The Court’s findings

The Court found that no anticompetitive agreement has been executed, either between marine agents or between the carriers and marine agents’ associations of undertakings; and that, in any case, the alleged anticompetitive practice would have affected a market irrelevant from both national and EU perspective.

With reference to the horizontal profile of the anticompetitive conduct, the Court stated that the marine agents, by means of several meetings involving some administrative bodies of their association of undertakings, did not execute any anticompetitive agreement or concerted practice, because the decision to raise the agency fees as a result of the meetings did not affect directly the final consumers/users, but merely constituted the basis for the following bargaining with the carriers’ association of undertakings.  Hence, the ICA would have misunderstood a simple proposal to raise the amount of the agency fees with an acquired result.

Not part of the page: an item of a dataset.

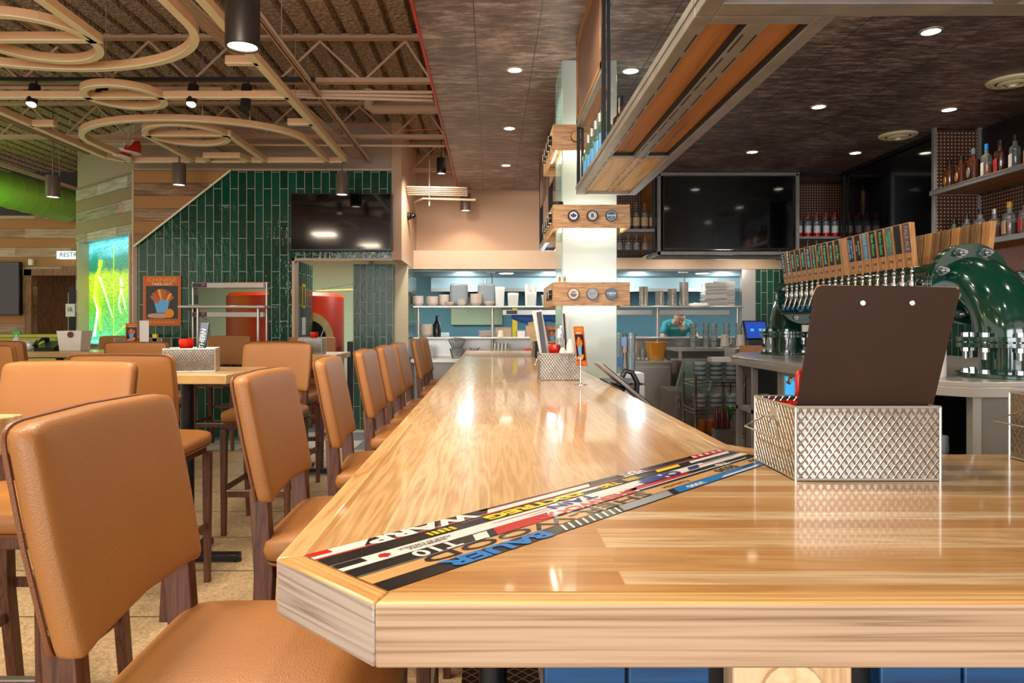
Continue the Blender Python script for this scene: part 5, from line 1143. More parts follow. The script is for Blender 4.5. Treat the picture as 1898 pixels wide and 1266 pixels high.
lo = [('clear_glass', 'k_black', 'k_orange', .26, .042, 'amber_glass'), ('clear_glass', 'k_black', 'k_green', .28, .045, 'amber_glass'), ('clear_glass', 'k_black', 'k_wood', .30, .052, 'amber_glass'), ('clear_glass', 'stainless', 'k_white', .27, .045, 'amber_glass'), ('clear_glass', 'k_gold', 'k_wood', .30, .05, 'amber_glass'), ('clear_glass', 'k_black', 'k_red', .30, .045, 'amber_glass'), ('clear_glass', 'k_black', 'k_grey', .30, .045, 'amber_glass')]
lon = ['orange labelled amber bottle', 'green labelled amber bottle', 'wide amber bottle with cream KN label', 'white labelled amber bottle', 'gold capped amber bottle', 'red labelled amber bottle', 'grey labelled amber bottle']
for k, (g, cp, lb, h_, r_, lq) in enumerate(lo):
    y = 6.55-.175*k
    b = bottle(0, lon[k] + ' on the lower liquor shelf, %s from the screen' % ORD[k], (4.26, y, 2.07), 'bottles on the lower liquor shelf', g, cp, None, h_, r_, lq)
    m = frame((4.26-r_*1.03, y, 2.07+h_*.28), (0, -1, 0), (0, 0, 1)) @ Matrix.Rotation(-.35, 4, 'Y')
    o = MB(m).box(-r_*.8, -h_*.16, -.004, r_*.8, h_*.2, .003).build('label_paper', lb, b)
    if k == 2: lettering('KN', .05, 'k_black', m @ Matrix.Translation((0, .02, .0035)), o, bold=.001)

# ------------------------------------------------------------------ green pipe beer tower
tw = thing('beer_tower', 'glossy dark green flanged pipe beer tower with two elbows', 'beer tower', (2.64, 5.0, 1.10))
PX, PZ, PR, FR = 2.64, 1.59, .142, .223
YN, YF = 3.93, 6.05
MB().cyl((PX, YN, PZ), (PX, YF, PZ), PR, n=48, caps=False).build('pipe_body', 'green_gloss', tw)
for sgn, y in ((-1, YN), (1, YF)):
    R_ = .30; path = [(PX, y + sgn*R_*math.sin(a), PZ - R_*(1-math.cos(a))) for a in [PI/2*i/16 for i in range(17)]]
    path = [(PX, y-sgn*.0, PZ)] + path[1:]
    MB().tube(path, PR*1.04, 40).build('elbow', 'green_gloss', tw, ang=60)
    ye_ = y + sgn*R_
    MB().cyl((PX, ye_, 1.10), (PX, ye_, PZ-R_), PR*.92, n=40).build('riser', 'green_gloss', tw)
    for k, yy in enumerate((y-.006+sgn*.0, y+.028*-sgn)):
        MB().cyl((PX, yy-.013, PZ), (PX, yy+.013, PZ), FR, n=56).build('flange', 'green_gloss', tw, bev=.002)
    for zz in (1.262, 1.292): MB().cyl((PX, ye_, zz-.012), (PX, ye_, zz+.012), FR*1.02, n=56).build('flange', 'green_gloss', tw, bev=.002)
    MB().cyl((PX, ye_, 1.10), (PX, ye_, 1.122), FR*1.05, n=56).build('base_flange', 'green_gloss', tw, bev=.003)
    for k in range(8):
        a = PI/8 + k*PI/4
        bx_, bz = PX + .182*math.cos(a), PZ + .182*math.sin(a)
        MB().cyl((bx_, y-.08, bz), (bx_, y+.07, bz), .011, n=12).cyl((bx_, y-.055, bz), (bx_, y-.028, bz), .021, n=6).cyl((bx_, y+.02, bz), (bx_, y+.045, bz), .021, n=6).cyl((bx_, y-.024, bz), (bx_, y-.018, bz), .026, n=16).build('bolt', 'bolt_steel', tw)
        bx_, by = PX + .188*math.cos(a), ye_ + .188*math.sin(a)
        MB().cyl((bx_, by, 1.225), (bx_, by, 1.325), .011, n=12).cyl((bx_, by, 1.304), (bx_, by, 1.325), .021, n=6).cyl((bx_, by, 1.228), (bx_, by, 1.25), .021, n=6).cyl((bx_, by, 1.19), (bx_, by, 1.23), .013, n=12).build('bolt', 'bolt_steel', tw)
        MB().cyl((bx_, by, 1.122), (bx_, by, 1.14), .021, n=6).build('bolt', 'bolt_steel', tw)
def tap_m(i, back=False):
    y = 4.13 + .0916*i
    return Matrix.Translation((PX, y, 0)) @ (Matrix.Rotation(PI, 4, 'Z') if back else Matrix())
def make_tap(m, t):
    # local: faucet sticks out towards -x
    MB(m).cyl((-.13, 0, 1.60), (-.185, 0, 1.60), .016, .013, n=14).cyl((-.135, 0, 1.60), (-.145, 0, 1.60), .026, n=16).build('shank', 'chrome', t)
    MB(m).lathe([(.014, 1.565), (.018, 1.59), (.018, 1.62), (.012, 1.64), (.010, 1.66), (.014, 1.668), (.014, 1.68), (.008, 1.69), (.008, 1.70), (0, 1.70)], (-.195, 0, 0), 14).build('faucet_body', 'chrome', t)
    MB(m).cyl((-.195, 0, 1.59), (-.225, 0, 1.50), .011, .009, n=12).build('spout', 'chrome', t)
    MB(m).cyl((-.225, 0, 1.503), (-.231, 0, 1.48), .012, n=12).build('spout_plug', 'k_blue', t)
HW = .047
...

Moreover, the marine agents’ proposal regarded not properly a price-fixing, but simply the maximum amount to be paid by the carriers for the agency services: such evidence is based on the conducts of the marine agents carried out after the execution of the agreement, which brought each of them to fix different agency fees into their agreements with carriers.

Regarding the vertical profile of the anticompetitive conduct, the Court found that the agreement executed between the carriers and marine agents’ association of undertakings did not constitute a mere acquiescence to the proposed increasing of the agency fees.  The meetings between the respective associations of undertakings, according to the Court, have shown that the carriers carried out tight negotiations in order to reduce the amount of the agency fees proposed.

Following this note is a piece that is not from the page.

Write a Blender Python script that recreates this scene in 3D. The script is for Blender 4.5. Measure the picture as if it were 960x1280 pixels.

Therefore, according to the Court, the case at stake represents merely a lawful vertical agreement between associations of undertakings.  The ICA, indeed, did not bring any evidence of the anticompetitive effects of such agreement (i.e., the worsening of the economic conditions of the final consumers/users), which are essential in order to qualify a vertical arrangement as anticompetitive.

Furthermore, the Court had a different approach into the determination of the relevant product market in the case at hand.  As said above, the ICA found the relevant market into the provision of the agency services.

Instead, the Court found that the relevant market is constituted by the provision of marine transport’s services by the ships owners for the benefit of the importers/exporters of goods.  The marine agents, indeed, act on behalf of the ships owners and are usually included within the same group of companies; in addition, the agency fees represent the minor part of their revenues, which are mainly constituted by the fees paid by the ships owners for the rent of the slots to the carriers and, indirectly, to the importers/exporters.  Such wider qualification of the relevant market implies that the amount of the agency fees represent just a negligible part of the product market itself, irrelevant from both national and EU competition law perspective.

In addition, the Court found irrelevant also the geographic component of the relevant market detected by the ICA, i.e. the port of Genoa.  According to the Court, indeed, there is suitable evidence that the application of certain agency fees into the port of Genoa is not able to influence the amount of the agency services within other national and Mediterranean ports, because of the peculiarities of each route in any different place.  In any case, the ICA would not have been able to proof the national and, as a consequence, EU relevance of the geographic market defined.

There are grounds to argue that the Court’s decision will be appealed by the ICA towards the Italian Supreme Administrative Court (Consiglio di Stato), in particular with reference to the lack of evidence alleged by the Court, as the ICA conducted a long-lasting investigation before its judgment.


[1] Italian Competition Authority (Autorità Garante della Concorrenza e del Mercato) Decision of 22 February 2012, n. 23338, I733.